As the exhibition draws to a close, a new work, Keep me like the echo, will be performed in the nearby Scottish Parliament's Garden Lobby, this evening. The final recital with feature the artists’ collaborator Ali Moraly (composer and violinist) along with invited classical musicians members of the Syrian Expat Philharmonic Orchestra (SEPO), and the Damascus Quintet. Members of the Glasgow School of Art Choir will also take part.

Ross Birrell & David Harding: Keep me like the echo, Scottish Parliament

Edinburgh, EH99 1SP, https://www.eventbrite.co.uk/e/ross-birrell-david-harding-keep-me-like-the-echo-tickets-47429605226. Today (Sat August 25), 6.30pm-8pm)

DON'T MISS

Jenny Matthews: Colori, Union Gallery, 4 Drumsheugh Place, Edinburgh, EH3 7PT, 0131 225 8779, www.uniongallery.co.uk. Until September 3.

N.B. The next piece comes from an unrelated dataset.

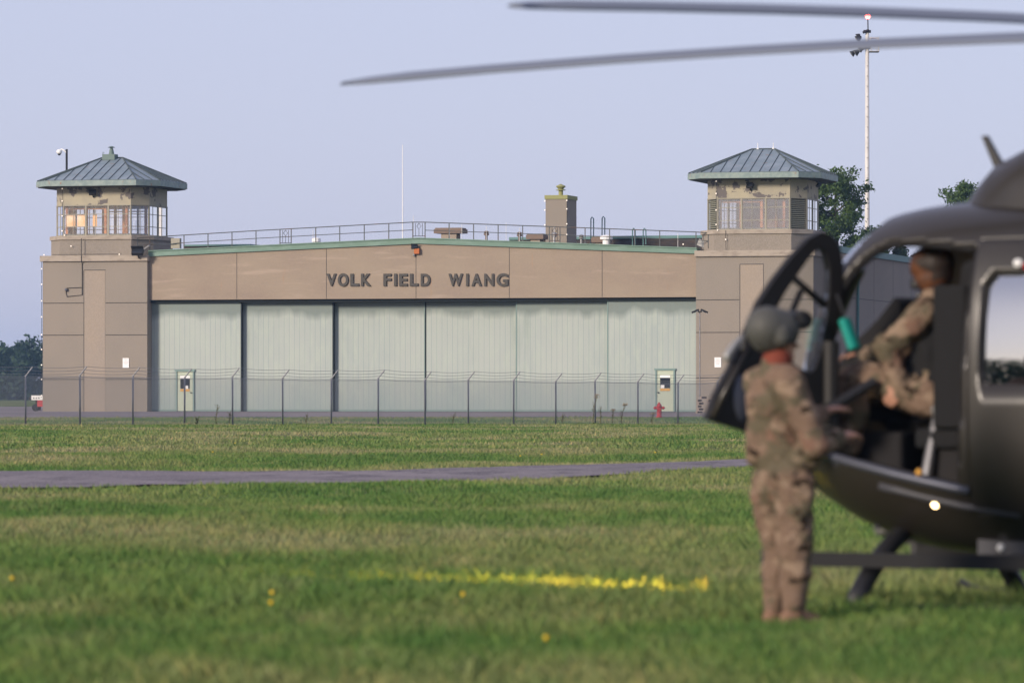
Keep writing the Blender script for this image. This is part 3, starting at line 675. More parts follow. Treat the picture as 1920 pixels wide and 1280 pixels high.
tz = lambda q: float(np.interp(q, [t[0] for t in tops], [t[2] for t in tops]))
while x < end:
    for sg in (1,-1):
        xa, xb = (x, x+H_) if sg > 0 else (x+H_, x)
        m = (xa+xb)/2; 
        if m < s or m > end: continue
        strip((xa,.012,tz(xa)+.02),(m,0.0,tz(m)+.02+H_/2)); strip((m,0,tz(m)+.02+H_/2),(xb,.012,tz(xb)+.02+H_+.03))
    x += pitch
link_mesh('chain_link_mesh', v, f, M_wire, fence)
# ------------------------------------------------------------------ light mast behind the hangar, small pole, hydrant, pallets, cart
D = 330; bx_ = WP(1626,740,D)
mast = empty('light_mast', 'tall white floodlight mast with red beacon rising behind the right tower', 'light mast', (bx_.x, D, .37))
def MZ(py): return CH+(HY-py)*D/FP-.37
MB().tube([(0,0,0),(0,0,MZ(450)),(0,0,MZ(62))], .21, 12, .125).out('pole', M_offwhite, mast, True)
hd = MB(); 
hd.tube([(0,-.1,MZ(88)),(-.3,-.2,MZ(92)),(-.55,-.3,MZ(96))], .1); hd.tube([(.1,-.1,MZ(57)),(-.3,-.2,MZ(62))], .1); hd.box(-.25,.25,-.15,.15,MZ(62),MZ(57)); hd.box(-.2,.22,-.2,.15,MZ(92),MZ(84)); hd.out('crossarm', M_dark, mast)
for (x, py, sc) in ((-.42,69,.85),(-.5,65,.6),(-.55,95,.8),(-.82,97,.75),(-.3,90,.7)):
    Mr = Matrix.Rotation(R(-125),3,'Y')
    o = MB().lathe([(.06,.0),(.16,.1),(.3,.42),(.31,.46)], (x,-.2,MZ(py)), 12, Mr @ Matrix.Scale(sc,3)).out('floodlight', M_dark, mast)
    MB().lathe([(.28*sc,.40*sc),(.27*sc,.47*sc),(.02,.5*sc)], (x,-.2,MZ(py)), 12, Mr).out('lens', M_grey, o)
cg = MB(); x0, x1 = .15, .78
for z in (MZ(97),MZ(72)):
    cg.tube([(x0,-.3,z),(x1,-.3,z),(x1,.4,z),(x0,.4,z)], .028, 4)
for (x,y) in ((x1,-.3),(x1,.4),(x0+.1,-.3)): cg.tube([(x,y,MZ(97)),(x,y,MZ(70))], .028, 4)
cg.tube([(x0,-.3,MZ(72)),(x1-.1,-.3,MZ(97))], .02, 4)
cg.out('platform_rail', M_offwhite, mast); MB().box(.1,.8,-.32,.42,MZ(98.5),MZ(97)).out('platform', M_dark, mast)
MB().tube([(.06,0,MZ(60)),(.04,0,MZ(36))], .045, 6).out('beacon_rod', M_dark, mast)
MB().ball((.04,0,MZ(31)), .19, 12).out('beacon', M_redlamp, mast)
# bolted steps
b = MB()
for k in range(26): b.box(-.05,.05,-.25+.002*k,-.16,6+k*.7,6.03+k*.7)
b.outs('climbing_rung', M_grey, mast)
D = 247; q = WP(1312,740,D); g = float(gz(q.x, D))
pole = empty('floodlight_pole', 'thin grey pole carrying four small floodlights beside the right door pier', 'lamp post', (q.x, D, g))
zt = CH+(HY-584)*D/FP-g
MB().tube([(0,0,0),(0,0,zt)], .035, 8, .028).out('pole', M_steel, pole)
for sx, sz in ((-.28,-.0),(.28,0),(-.12,.08),(.12,.08)):
    b = MB(); b.tube([(0,0,zt-.02),(sx,-.05,zt+sz)], .02, 4); b.obox((sx*1.15,-.1,zt+sz-.02),.2,.14,.1,Matrix.Rotation(R(20 if sx>0 else -20),3,'Y')); o = b.out('floodlight', M_dark, pole)
    MB().obox((sx*1.3,-.14,zt+sz-.07),.07,.05,.05,Matrix.Identity(3)).out('lens', M_white, o)
D = 239; q = WP(1236,740,D); g = float(gz(q.x, D)); hy = empty('fire_hydrant', 'red fire hydrant standing before the right personnel door', 'fire hydrant', (q.x, D, g))
MB().lathe([(.17,0),(.17,.05),(.125,.06),(.12,.42),(.16,.43),(.16,.48),(.13,.5)], (0,0,0), 14).out('barrel', M_red, hy, True)
MB().lathe([(.135,.5),(.13,.58),(.09,.67),(.05,.69),(.05,.75),(.01,.76)], (0,0,0), 12).out('bonnet', M_red, hy, True)
for sx in (-1,1): MB().lathe([(.07,.08),(.07,.2),(.085,.2),(.085,.25),(.03,.26),(.03,.29)], (0,0,.48), 10, Matrix.Rotation(R(90*sx),3,'Y')).out('side_cap', M_red, hy)
MB().lathe([(.09,.08),(.09,.2),(.1,.21),(.1,.26)], (0,0,.40), 10, Matrix.Rotation(R(90),3,'X')).out('front_cap', M_red, hy)
D = 246.5
for k in range(6):
    qx = WP(1331+(1.5 if k%2 else -1),740,D).x; z0 = .34+k*.15+.0
    if k == 5: qx += .15
    pl = empty('pallet', ['bottom wooden pallet of the stack','second wooden pallet up from the ground in the stack','third wooden pallet up from the ground in the stack','wooden pallet third from the top of the stack','wooden pallet just below the top one','topmost wooden pallet, the grey shorter looking one'][k]+' beside the right tower', 'pallet', (qx, D, z0 if k else .34), R(-15+(k*37%5-2)), 'wooden pallets stacked by the right tower')
    b = MB()
    for i in range(7): b.box(-.6,.6,-.5+i*.15,-.5+i*.15+.1,.115,.138)
    b.out('deck', M_wood if k < 5 else M_vent, pl)
    for xx_ in (-.55,0,.55): MB().box(xx_-.05,xx_+.05,-.5,.5,.022,.113).out('runner', M_wood, pl)
    b = MB()
    for i in (0,3,6): b.box(-.6,.6,-.5+i*.15,-.5+i*.15+.1,.0,.02)
    b.out('bottom_board', M_wood, pl)
D = 268; q = WP(78,740,D); g = .39
cart = empty('equipment_cart', 'white and black towed cart with red side partly hidden behind the left tower', 'cart', (q.x, D, g), R(-15))
MB().box(-.42,1.2,-.5,.5,.62,.88).out('body', M_white, cart)
MB().py([(-.62,.66),(-.42,.62),(-.42,.86),(-.6,.78)], -.4,.4).out('nose', M_dark, cart)
MB().box(-.28,-.12,-.2,.2,.05,.62).out('stand', M_dark, cart); MB().box(-.06,.3,-.52,-.40,.25,.61).out('side_panel', M_red, cart)
for xx_ in (-.2,.8): MB().lathe([(.02,-.06),(.2,-.06),(.2,.06),(.02,.06)], (xx_,-.42,.2), 12, Matrix.Rotation(R(90),3,'X')).out('wheel', M_rubber, cart)
b = MB()
for xx_ in (-.3,-.15,.0): b.box(xx_,xx_+.06,-.52,-.501,.7,.76)
b.outs('panel_vent', M_dark, cart)
# ------------------------------------------------------------------ weeds along the fence
wl = [(1107,741,.5,'tall dry weed with pale seed head left of the fourth fence post from the right'),(1122,762,.0,'short green weed just right of the fourth fence post from the right'),(1143,768,.2,'small thin weed between two fence posts below the sixth hangar door'),
      (1160,757,.6,'leaning brown weed between two fence posts below the sixth hangar door'),(1218,775,.1,'low bent weed left of the fire hydrant'),(401,758,.2,'upright green weed right of the left personnel door'),
      (426,773,.4,'short leaning weed left of the fifth fence post from the left'),(366,783,.0,'bushy low weed below the left personnel door'),(1050,776,.1,'small weed at the foot of the sixth fence post from the right'),
      (845,776,.3,'small weed standing below the fourth hangar door'),(570,777,.2,'small weed standing below the second hangar door')]
for i, (px, pt, lean, lb) in enumerate(wl):
    s = fs(px); qq = P0+fd*s; qq = qq+Vector((.1,-.35)); g = float(gz(qq.x,qq.y)); h = CH+(HY-pt)*qq.y/FP-g
    rr = random.Random(i); wd = empty('weed', lb, 'weed', (qq.x,qq.y,g), rr.random()*.4, 'weeds growing along the chain link fence')
    b = MB(); dx = lean*.5*h*(1 if i%3 else .6); pts = [(0,0,0),(dx*.3,0,h*.5),(dx,0,h)]
    b.tube(pts, .018, 5, .008)
    for k in range(7): t = .35+.08*k; p = Vector(pts[1])*(1-abs(2*t-1)) + Vector(pts[2])*max(0,2*t-1); a = rr.random()*6.28; b.tube([p, p+Vector((.12*math.cos(a),.12*math.sin(a),.16))], .007, 4)
    b.out('stalk', M_weed, wd)
    lf = MB()
    for k in range(26 if i in (1,5,7) else 14):
        t = rr.random(); p = Vector((dx*t*t,0,h*t)); a = rr.random()*6.28; l = .10*(1.2-t)+.05; d_ = Vector((math.cos(a),math.sin(a),rr.random()*.9)); n_ = Vector((-d_.y,d_.x,0))*.022
        lf.add([p,p+d_*l*.5+n_,p+d_*l,p+d_*l*.5-n_],[(0,1,2,3)])
    lf.out('leaf', M_weedg if i in (1,5,7,6) else M_weed, wd)
    if i in (0,3,2,4):
        sh = MB()
        for k in range(40):
            p = Vector((dx+rr.gauss(0,.055),rr.gauss(0,.055),h*.9+rr.random()*.28*h*.5)); e = .03
            sh.add([p+Vector((-e,0,0)),p+Vector((0,-e,0)),p+Vector((e,0,.01)),p+Vector((0,e,e))],[(0,1,2,3)])
        sh.out('seed_head', M_seed, wd)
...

Jenny Matthews is known for her exquisite watercolour paintings of flowers but her most recent work sees her venturing into new territory in the shape of landscape painting. Matthews travelled from Edinburgh to the Italian town of Fabriano last summer to undertake a two-week residency, hoping to paint the famous fields of flowers on the Piano Grande plateau in neighbouring Umbria.

Finding the roads around the town blocked because of earthquakes, she found a paucity of flowers and instead turned to the hills around Fabriano for inspiration.

The resulting works are currently on show exhibited for the first time at Edinburgh’s Union Gallery; Italian landscapes, saturated with colour, from the deep blue of the mountains in early morning to the coral skies of sunset. The title of the exhibition is the Italian word for “colour”.